Currently, a few steps are required to cut a release of Bifrost. We first need to tag a release of the schema using sqitch. Then we need to create the OTP release of the application.

Rationale

While the schema and application code are in the same repository, we are adopting the convention that a new schema release should be tagged with each application code release, whether there are schema changes or not. This makes is a bit easier to keep track of things; you know that if you're deploying version 2.0.0 of the application server code, you also will be deploying 2.0.0 of the schema.

This also means that whenever you have schema changes, you need a new code release, whether or not there are code changes.

This process may change in the future. In our initial work with adopting sqitch, however, it seemed the most straightforward way to proceed for the time being.

Schema Release

Sqitch has the notion of tagging the schema changes at a given point in time. If you deploy version 1.0.0 of the schema, all changesets up to the point where you tagged it at "1.0.0" will be deployed. In practical terms, this ammounts to adding a special entry into the sqitch.plan file, which can be done using sqitch itself:

cd schema
sqitch tag $NEW_VERSION -n $COMMENT

Sqitch does not "know" what the next version of the schema should be, like the rebar_lock_deps_plugin does for the OTP release (see below). As a result, you will need to ensure that the version you tag in sqitch is going to correspond to the one that will be generated by the rebar_lock_deps_plugin.

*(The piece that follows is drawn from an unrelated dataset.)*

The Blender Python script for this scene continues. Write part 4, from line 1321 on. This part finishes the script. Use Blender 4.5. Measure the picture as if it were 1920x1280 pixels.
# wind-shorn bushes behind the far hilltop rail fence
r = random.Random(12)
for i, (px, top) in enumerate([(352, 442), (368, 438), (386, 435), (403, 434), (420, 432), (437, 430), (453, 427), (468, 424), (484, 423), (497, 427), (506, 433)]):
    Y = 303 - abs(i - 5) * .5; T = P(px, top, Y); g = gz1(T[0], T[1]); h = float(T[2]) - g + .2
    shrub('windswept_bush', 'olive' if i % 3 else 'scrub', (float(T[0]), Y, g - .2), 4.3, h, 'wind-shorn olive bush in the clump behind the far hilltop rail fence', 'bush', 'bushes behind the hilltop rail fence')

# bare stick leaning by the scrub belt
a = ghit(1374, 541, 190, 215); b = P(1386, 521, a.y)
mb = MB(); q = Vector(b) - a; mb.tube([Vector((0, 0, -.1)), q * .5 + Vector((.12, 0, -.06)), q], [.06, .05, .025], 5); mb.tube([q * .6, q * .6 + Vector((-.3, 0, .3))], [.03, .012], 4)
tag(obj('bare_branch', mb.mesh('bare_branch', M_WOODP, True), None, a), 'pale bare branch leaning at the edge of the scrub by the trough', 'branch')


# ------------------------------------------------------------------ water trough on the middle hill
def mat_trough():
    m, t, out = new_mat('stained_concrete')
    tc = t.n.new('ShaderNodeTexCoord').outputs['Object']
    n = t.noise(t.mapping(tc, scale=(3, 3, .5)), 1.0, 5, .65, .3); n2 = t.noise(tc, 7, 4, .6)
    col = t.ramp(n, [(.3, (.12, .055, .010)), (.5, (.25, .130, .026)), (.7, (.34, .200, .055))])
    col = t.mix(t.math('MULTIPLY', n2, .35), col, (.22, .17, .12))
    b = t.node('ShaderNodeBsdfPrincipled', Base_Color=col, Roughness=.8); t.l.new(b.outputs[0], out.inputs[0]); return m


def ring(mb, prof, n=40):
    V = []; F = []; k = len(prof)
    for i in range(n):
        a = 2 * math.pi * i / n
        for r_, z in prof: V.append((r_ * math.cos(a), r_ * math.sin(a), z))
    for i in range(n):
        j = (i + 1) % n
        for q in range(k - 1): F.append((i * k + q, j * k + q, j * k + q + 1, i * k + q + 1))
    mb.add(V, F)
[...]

Once you tag the schema release add the resulting changes to the Git index, but don't commit just yet.

git add schema/sqitch.plan

This is important; don't forget!

Application Release

To cut a proper release, we're using the rebar_lock_deps_plugin. The executive summary is this:

BUMP=patch make prepare_release && rebar commit-release && rebar tag-release

Substitute minor or major for BUMP as necessary. Note that the presence of the USE_REBAR_LOCKED on master will cause all subsequent builds to use the locked dependencies.

(The rebar commit-release command will commit the changes made by the rebar_lock_deps_plugin as well as the schema release that you added to the Git index earlier.)

Now you should have a new tagged release with schema and code all properly synchronized.